* Start *
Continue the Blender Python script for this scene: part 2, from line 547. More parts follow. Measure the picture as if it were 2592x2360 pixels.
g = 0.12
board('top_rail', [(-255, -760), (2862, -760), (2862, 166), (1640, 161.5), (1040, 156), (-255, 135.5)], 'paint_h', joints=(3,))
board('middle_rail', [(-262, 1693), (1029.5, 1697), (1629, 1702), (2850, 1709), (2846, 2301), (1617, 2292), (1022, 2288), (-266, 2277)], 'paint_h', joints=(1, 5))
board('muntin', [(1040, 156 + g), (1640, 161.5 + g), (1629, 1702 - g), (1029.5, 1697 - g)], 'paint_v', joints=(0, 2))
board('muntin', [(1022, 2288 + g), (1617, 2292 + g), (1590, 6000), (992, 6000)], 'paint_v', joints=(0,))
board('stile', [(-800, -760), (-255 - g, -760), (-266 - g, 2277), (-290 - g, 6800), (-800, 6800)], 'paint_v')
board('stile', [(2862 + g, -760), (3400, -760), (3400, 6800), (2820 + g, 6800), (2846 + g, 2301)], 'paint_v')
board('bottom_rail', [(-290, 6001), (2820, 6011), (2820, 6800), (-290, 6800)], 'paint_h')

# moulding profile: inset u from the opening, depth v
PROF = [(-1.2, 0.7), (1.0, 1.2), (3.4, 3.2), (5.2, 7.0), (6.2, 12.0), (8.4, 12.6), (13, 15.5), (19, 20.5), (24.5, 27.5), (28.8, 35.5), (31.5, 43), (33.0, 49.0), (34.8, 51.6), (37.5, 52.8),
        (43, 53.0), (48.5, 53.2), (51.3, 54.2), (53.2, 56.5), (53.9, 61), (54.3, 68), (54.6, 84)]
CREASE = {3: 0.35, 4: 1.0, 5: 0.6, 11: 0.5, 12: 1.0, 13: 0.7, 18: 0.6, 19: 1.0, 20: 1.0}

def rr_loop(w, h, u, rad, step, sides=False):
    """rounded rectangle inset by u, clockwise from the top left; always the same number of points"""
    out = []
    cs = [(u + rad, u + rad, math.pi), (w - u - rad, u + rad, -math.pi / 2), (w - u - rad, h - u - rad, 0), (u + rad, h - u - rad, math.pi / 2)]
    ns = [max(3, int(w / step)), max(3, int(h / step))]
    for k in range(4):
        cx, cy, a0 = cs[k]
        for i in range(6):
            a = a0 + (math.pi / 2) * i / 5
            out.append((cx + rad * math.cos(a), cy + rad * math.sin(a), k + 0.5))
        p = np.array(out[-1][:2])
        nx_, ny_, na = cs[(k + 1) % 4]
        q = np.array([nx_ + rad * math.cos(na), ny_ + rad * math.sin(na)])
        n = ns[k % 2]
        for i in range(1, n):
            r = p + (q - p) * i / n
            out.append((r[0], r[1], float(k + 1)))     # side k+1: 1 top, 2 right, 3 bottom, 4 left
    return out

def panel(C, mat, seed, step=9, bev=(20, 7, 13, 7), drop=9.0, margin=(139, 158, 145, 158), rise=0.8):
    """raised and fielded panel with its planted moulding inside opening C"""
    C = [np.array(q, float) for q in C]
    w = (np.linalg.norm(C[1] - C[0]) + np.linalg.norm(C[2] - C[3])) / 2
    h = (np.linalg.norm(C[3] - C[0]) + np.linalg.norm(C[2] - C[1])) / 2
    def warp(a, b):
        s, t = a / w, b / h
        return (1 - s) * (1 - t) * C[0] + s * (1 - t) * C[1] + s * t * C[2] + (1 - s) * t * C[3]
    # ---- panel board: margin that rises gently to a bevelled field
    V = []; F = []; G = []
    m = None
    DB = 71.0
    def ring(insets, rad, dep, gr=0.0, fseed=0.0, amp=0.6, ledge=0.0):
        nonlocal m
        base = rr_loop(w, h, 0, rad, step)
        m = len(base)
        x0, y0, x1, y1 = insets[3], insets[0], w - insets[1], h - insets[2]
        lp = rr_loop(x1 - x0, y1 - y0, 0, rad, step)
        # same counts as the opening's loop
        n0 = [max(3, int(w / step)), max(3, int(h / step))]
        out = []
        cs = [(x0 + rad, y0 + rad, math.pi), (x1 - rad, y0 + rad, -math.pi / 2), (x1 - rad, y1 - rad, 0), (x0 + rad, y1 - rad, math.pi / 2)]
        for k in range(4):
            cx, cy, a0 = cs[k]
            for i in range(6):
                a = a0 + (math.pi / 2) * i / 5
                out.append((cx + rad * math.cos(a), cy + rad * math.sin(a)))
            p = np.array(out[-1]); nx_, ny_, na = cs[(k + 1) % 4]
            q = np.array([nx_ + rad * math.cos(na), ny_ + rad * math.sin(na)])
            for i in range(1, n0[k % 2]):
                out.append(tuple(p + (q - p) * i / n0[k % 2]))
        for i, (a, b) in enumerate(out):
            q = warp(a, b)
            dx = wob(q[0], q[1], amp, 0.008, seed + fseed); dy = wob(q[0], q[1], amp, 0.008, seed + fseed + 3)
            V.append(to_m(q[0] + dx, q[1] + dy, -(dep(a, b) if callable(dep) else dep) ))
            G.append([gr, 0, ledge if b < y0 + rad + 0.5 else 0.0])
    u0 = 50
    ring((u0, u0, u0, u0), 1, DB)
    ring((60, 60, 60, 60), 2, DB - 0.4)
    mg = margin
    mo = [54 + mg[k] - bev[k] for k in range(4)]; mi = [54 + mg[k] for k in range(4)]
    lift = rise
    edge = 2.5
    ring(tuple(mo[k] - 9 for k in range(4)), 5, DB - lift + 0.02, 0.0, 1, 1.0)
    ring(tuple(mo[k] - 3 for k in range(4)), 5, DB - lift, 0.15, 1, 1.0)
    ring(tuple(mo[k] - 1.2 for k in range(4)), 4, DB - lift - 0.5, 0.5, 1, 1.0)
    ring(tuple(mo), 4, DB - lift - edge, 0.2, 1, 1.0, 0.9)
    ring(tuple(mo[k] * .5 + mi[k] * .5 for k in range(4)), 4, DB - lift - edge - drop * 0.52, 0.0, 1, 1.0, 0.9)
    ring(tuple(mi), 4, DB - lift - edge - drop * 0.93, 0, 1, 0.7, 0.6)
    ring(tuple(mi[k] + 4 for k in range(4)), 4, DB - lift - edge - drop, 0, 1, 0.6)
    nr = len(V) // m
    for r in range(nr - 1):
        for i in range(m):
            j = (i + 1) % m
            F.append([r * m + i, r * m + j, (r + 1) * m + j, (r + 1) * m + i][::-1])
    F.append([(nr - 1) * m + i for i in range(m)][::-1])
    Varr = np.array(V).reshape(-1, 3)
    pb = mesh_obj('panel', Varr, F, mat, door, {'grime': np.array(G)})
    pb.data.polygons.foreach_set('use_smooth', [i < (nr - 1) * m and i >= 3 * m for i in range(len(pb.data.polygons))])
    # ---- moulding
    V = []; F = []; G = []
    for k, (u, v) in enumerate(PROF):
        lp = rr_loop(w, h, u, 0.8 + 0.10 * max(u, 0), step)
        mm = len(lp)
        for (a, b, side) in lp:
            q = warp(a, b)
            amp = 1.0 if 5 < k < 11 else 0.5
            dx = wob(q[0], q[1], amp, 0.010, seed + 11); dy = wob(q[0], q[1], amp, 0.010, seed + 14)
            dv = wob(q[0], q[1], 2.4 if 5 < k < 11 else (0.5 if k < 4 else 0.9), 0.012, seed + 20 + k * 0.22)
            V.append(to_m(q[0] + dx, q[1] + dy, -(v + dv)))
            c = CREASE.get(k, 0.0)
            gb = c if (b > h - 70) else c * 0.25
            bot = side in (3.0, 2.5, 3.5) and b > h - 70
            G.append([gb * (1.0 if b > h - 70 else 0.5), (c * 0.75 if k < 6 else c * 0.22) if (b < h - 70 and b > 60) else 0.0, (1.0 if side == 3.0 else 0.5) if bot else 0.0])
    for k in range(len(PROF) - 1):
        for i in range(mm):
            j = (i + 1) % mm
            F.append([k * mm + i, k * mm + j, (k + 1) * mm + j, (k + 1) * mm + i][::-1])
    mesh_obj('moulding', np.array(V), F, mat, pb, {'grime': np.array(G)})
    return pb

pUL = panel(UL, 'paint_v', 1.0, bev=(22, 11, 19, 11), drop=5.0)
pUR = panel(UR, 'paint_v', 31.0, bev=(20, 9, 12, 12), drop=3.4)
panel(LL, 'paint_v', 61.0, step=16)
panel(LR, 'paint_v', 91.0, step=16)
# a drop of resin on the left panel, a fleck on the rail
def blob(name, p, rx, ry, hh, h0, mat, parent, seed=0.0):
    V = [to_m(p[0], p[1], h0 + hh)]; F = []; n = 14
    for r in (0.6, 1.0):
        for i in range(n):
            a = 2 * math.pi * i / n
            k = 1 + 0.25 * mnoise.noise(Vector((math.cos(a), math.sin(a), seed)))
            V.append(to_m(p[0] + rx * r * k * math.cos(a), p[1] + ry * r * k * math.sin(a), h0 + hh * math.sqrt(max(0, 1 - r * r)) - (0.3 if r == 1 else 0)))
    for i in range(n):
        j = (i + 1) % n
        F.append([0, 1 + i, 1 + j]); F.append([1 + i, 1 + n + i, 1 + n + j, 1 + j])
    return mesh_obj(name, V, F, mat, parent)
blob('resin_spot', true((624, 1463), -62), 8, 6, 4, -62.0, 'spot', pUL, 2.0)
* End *
What is expected >>
Copy out every line of the material above that mentions the word "from".

Written solution >>
Continue the Blender Python script for this scene: part 2, from line 547. More parts follow. Measure the picture as if it were 2592x2360 pixels.
# moulding profile: inset u from the opening, depth v
    """rounded rectangle inset by u, clockwise from the top left; always the same number of points"""